I think we are going to find a renewed Russian spring offensive in which another siege of Kharkiv is eminently possible. The city’s proximity to the Russian border makes it an attractive target. So does the city’s historical industrial base. Strategically it is important if Russia wants to cement her hold on occupied Donbas territories. Therefore I think there could well be a renewed Russian offensive, and the recent volley of missile attacks directed at civilians and at random was a precursor to that.
I walked around Kharkiv freely. Nobody stopped me. I felt perfectly safe. Although I took body armour, I did not use it and although I saw a lot of evidence of renewed damage to civilian buildings in the centre I was informed that there had not been many attacks recently. The few young people who remain in the city just seem reconciled to the possibility of a renewed Russian invasion of the city, and they are making plans to leave if necessary or to stay if possible. The streets are empty after dark and for the most part they are empty during the day as well. There is no cosmopolitan vibrancy of sense of defiance in the city that I found as recently as October 2023. Instead there is only a nervous impatience on the part of an ever-diminishing population as to what might happen next, once the winter fighting season is brought to a conclusion in a couple of weeks and infantry and armour, such as tanks, can get moving again with the warmer weather.
I am told that the Ukrainian Armed Forces have lined the border heavily in the Kharkiv region, making sure that their positions are reinforced.
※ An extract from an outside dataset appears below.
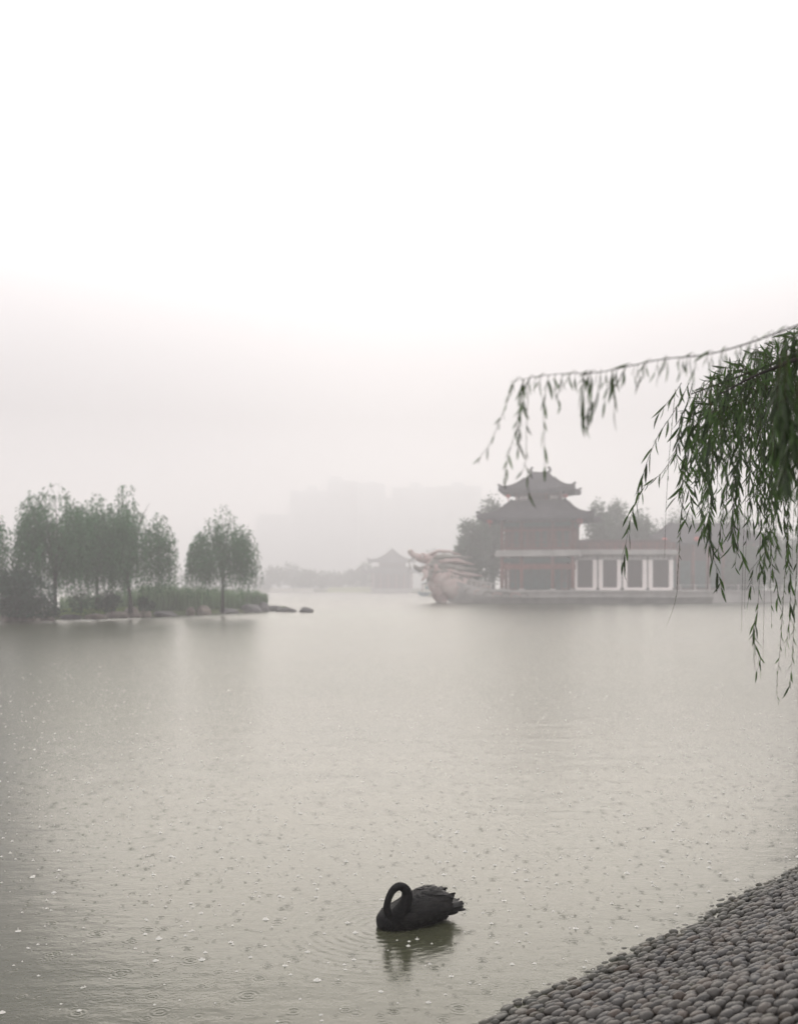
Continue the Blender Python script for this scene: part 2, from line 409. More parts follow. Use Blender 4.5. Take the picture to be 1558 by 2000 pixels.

Nevertheless the Russian border in this region is long and much of it is remote, and the Russian Armed Forces are amassing hundreds of thousands of troops in the region again as well as untold quantities of armour. While the sides are dug into complex networks of trenches in the Donbas and Dnipro river regions of the front line, in Kharkiv the main road to Russia remains in place as do a series of side roads, fields and other geographical features that make for scant natural borders to resist a renewed Russian ground assault.
In short, I found my stay in Kharkiv bleak and depressing. Few people would talk to me about their fears, but those that did acknowledged that the idea of another Russian invasion of the city in the coming weeks or months is a real possibility. Were Kharkiv to fall, that would represent a catastrophe for Ukraine. More likely, perhaps, is that the Ukrainian Armed Forces would remobilise in the Kharkiv region, taking away resources from elsewhere on the front line and in particular along the Dnipro River, compromising their tenuous advances further south, in order to defend Kharkiv street by street in close quarters fighting of the most deadly kind. Kharkiv would then become completely destroyed, a sort of giant Bakhmut, in which nothing would be left standing as these massive warring armies stand off one against the other and spend months fighting over every building, like Stalingrad all over again. God bless Kharkiv and her benighted people.